On leaving Mecca we were all in the state of Ihram and in Mina, everywhere I look, all I could see was a sea of white, people from all walks of life; young, old, black, white.

It's a truly incredible sight. Then the heavens opened and it rained and poured, with some light flooding in Mina.

Hajj Day 2

Today the day is spent in Arafat. Our group, along with two million other Muslims, have travelled to the valley of Arafat and stand in the open praising Allah and meditating.

It's here that Muslims believe mankind will gather on the Day of Judgement, where their fate will be decided on their actions and deeds. Today I felt very close to Allah.

At the end of the day, we travelled to Muzdalifa, to gather up stones to use the next day. Our group leader suggested that the strongest of those in our group would walk to the border of Mina and camp there, so we could be amongst the first to perform the rituals the next day. I eagerly put my hand up and nominated myself and my better half for the excursion. I got a look from him saying, 'What are you doing?'. Within an hour we were climbing mountains and avoiding being run over by a series of buses and an army of Turkish pilgrims.

Hajj Day 3

After sleeping for just three hours we woke up before sunrise to read our morning prayers and walk to the edge of the border in Mina, amidst tight security, as we headed towards the Jamarat Bridge in Mina to hurl stones at pillars representing the spot where the devil appeared to Abraham.

At the same time, Eid al-Adha, or the festival of sacrifice, is being celebrated across the world.

As we walk towards the bridge we pass pilgrims from all over the world. People from all different backgrounds, but here before Allah, everyone stands as an equal. It's an amazing experience.

I was actually quite surprised to see how easy this ritual was. I had been told this would be the most difficult part of the Hajj, but many health and safety changes have been introduced since the 2006 stampede that killed more than 350 pilgrims. Now the bridge has been expanded to three levels to accommodate the large number of pilgrims.

Stoning the devil at Jamarat, one of the most important rituals during Hajj

Once this ritual was completed we walked to Mecca to perform our Tawaf, circling the Kaabah seven times and performing the Sa'ee, walking between the hills of Safa and Murwah seven times. These are situated within the mosque.

By the time we got to the Grand Mosque, we were both exhausted. Luckily I had packed a few energy bars in my bag, and after a quick snack and a brief stop we headed towards the Kaabah.

Entering the mosque this time felt very different because of the million or more people inside it. They had all congregated to perform one thing. It was an overwhelming moment for me, and despite all the pushing and shoving, something you are not supposed to do, it was an extraordinary experience.

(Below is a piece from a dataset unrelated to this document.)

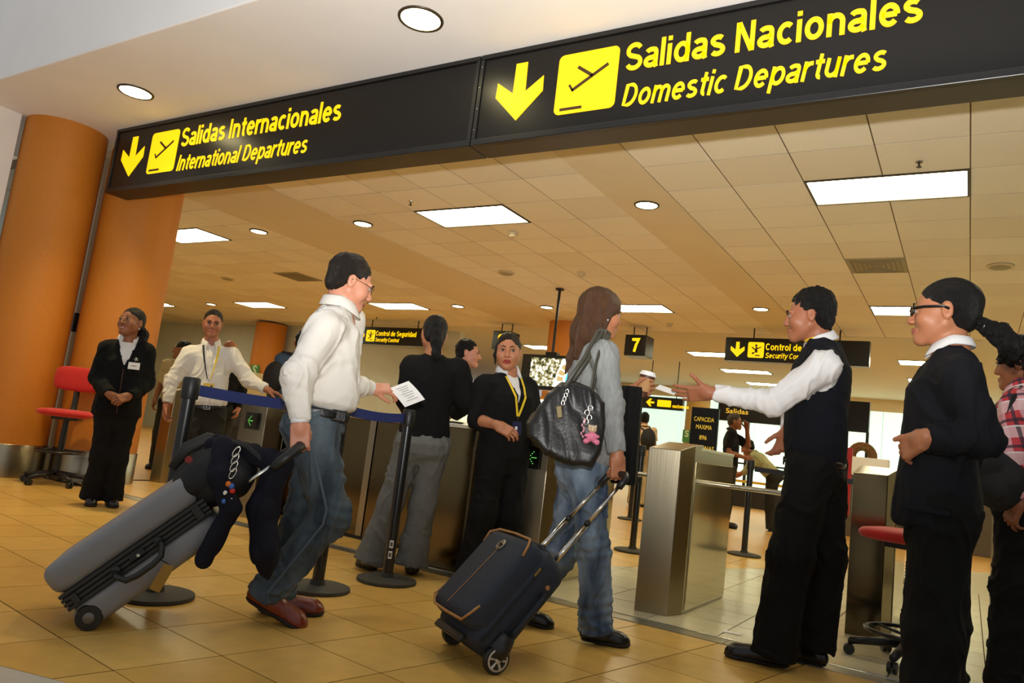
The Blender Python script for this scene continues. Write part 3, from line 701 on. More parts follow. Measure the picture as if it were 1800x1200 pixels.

We were able to complete all our rituals and by lunchtime we were done. After the afternoon prayers we headed to get some food. After a quick bite we went back to our hotels for a long awaited shower.

Then later at night we had to return to Mina. The trouble was all the roads had been closed off, so walking was the only alternative. Our taxi driver did his best to drop us as close as he could, but our camp was right on the other side. After walking for what seemed like an eternity - it was actually just four hours - we arrived at our camp, shattered, exhausted but relieved.

After an hour's sleep it was time to get up again for morning prayers, just before sunrise. It had been a tough day.

Hajj Day 4 & 5

With all the rituals nearly over, all that's left now is to pelt stones at Jamarat Bridge today and tomorrow. Apart from that praying, meditating and hoping that our Hajj will be accepted by Allah.

Today my tent of around 50 women has become a symphony of coughs and splutters. This is expected I'm told. Everyone gets ill at Hajj and so don't worry it will pass.

I'm just relieved that the pilgrimage is over and I start to relax now.

Returning home

It's been an extraordinary journey. I've met some fascinating people during the month, but everyone was similar in the sense that they were desperate for their Hajj to be accepted.

It was incredible to see so many people praying together at one time, all seeking for forgiveness and asking to become better people. I was told this would be the greatest trip on earth, and for me, it really was.